The cluster is configured with a single primary, one synchronous replica, and one asynchronous replica.
- Virtualbox
- Vagrant
git clone https://github.com/gocardless/our-postgresql-setup.git
- [Recommended] tmux
./tmux-session.sh start
- On 3 separate windows:
vagrant up pg01 && vagrant ssh pg01
vagrant up pg02 && vagrant ssh pg02
vagrant up pg03 && vagrant ssh pg03
You can run crm_mon -Afr
on any node to see the current state of the cluster and all resources in it. Press ^c
to quit.
Once the cluster is up, you have two options:
- Connect directly to Postgres on the PostgresqlVIP at 172.28.33.10
- Connect via PgBouncer at 172.28.33.9
Note: The migrator.py script will only give you zero-downtime migrations if you connect via PgBouncer.
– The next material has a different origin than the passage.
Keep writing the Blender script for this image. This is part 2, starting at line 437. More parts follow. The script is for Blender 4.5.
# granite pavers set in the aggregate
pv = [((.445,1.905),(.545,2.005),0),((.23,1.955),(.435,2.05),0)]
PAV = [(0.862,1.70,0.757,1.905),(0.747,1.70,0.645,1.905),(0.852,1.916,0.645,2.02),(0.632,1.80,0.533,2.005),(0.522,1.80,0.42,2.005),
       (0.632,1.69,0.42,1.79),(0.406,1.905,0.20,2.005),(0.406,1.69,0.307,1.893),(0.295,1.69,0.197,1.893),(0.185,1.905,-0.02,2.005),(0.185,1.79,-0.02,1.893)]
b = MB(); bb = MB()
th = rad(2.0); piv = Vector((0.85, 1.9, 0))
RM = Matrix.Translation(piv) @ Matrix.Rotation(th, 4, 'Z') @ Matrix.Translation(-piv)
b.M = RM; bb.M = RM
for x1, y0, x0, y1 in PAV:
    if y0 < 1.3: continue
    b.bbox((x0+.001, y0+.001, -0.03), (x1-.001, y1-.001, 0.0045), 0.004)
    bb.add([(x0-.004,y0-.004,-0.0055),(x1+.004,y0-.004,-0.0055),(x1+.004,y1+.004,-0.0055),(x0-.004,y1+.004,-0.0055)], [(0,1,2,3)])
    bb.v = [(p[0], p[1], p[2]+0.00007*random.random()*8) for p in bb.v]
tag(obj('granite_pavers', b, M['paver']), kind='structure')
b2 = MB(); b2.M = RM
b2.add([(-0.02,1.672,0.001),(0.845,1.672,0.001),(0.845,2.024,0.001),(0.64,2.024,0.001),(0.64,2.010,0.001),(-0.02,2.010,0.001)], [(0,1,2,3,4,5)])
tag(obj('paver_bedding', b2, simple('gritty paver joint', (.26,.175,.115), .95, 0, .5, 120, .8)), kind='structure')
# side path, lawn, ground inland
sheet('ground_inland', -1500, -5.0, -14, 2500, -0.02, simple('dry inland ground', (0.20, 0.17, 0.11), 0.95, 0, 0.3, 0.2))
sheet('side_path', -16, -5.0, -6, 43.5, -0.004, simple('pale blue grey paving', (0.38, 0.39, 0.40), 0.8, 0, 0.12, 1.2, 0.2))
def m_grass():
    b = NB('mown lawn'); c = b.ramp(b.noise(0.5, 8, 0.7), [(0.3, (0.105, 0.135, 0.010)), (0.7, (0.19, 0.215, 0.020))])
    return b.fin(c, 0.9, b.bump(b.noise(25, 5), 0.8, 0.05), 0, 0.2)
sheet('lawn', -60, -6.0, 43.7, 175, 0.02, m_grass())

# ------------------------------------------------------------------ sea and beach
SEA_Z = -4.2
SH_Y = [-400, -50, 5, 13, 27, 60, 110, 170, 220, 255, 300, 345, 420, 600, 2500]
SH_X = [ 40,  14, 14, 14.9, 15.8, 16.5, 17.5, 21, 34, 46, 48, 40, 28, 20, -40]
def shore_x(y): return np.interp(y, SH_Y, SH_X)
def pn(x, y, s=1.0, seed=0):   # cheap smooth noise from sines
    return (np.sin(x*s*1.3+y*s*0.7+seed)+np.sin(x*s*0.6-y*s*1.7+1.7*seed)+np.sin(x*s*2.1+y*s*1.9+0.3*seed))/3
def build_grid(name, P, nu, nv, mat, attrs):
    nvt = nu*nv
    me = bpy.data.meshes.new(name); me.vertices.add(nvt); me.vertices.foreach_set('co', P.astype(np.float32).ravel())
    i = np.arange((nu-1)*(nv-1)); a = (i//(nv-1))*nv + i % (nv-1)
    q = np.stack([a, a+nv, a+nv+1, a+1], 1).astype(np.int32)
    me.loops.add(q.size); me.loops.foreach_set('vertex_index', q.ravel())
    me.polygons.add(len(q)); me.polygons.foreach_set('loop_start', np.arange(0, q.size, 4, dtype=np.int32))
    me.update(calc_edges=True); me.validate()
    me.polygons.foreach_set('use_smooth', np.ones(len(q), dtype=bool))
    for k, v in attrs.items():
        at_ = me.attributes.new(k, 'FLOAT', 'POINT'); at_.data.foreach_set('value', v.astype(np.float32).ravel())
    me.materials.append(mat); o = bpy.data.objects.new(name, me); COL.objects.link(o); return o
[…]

- Ensure clients are connected to the PgBouncerVIP.
- Run
/vagrant/migrator.py
on the node that has the PgBouncerVIP (you can find out where the PgBouncerVIP is by viewing the cluster status). - Follow the prompts.
- It is safe to ignore the
Make sure you have the following command ready...
prompt. This is aimed at cases where you'd want to quickly re-enable traffic, and doesn't matter when running locally.
- It is safe to ignore the
- Assuming everything went well, the primary will migrate to the synchronous replica, and the clients won't have received any connection resets.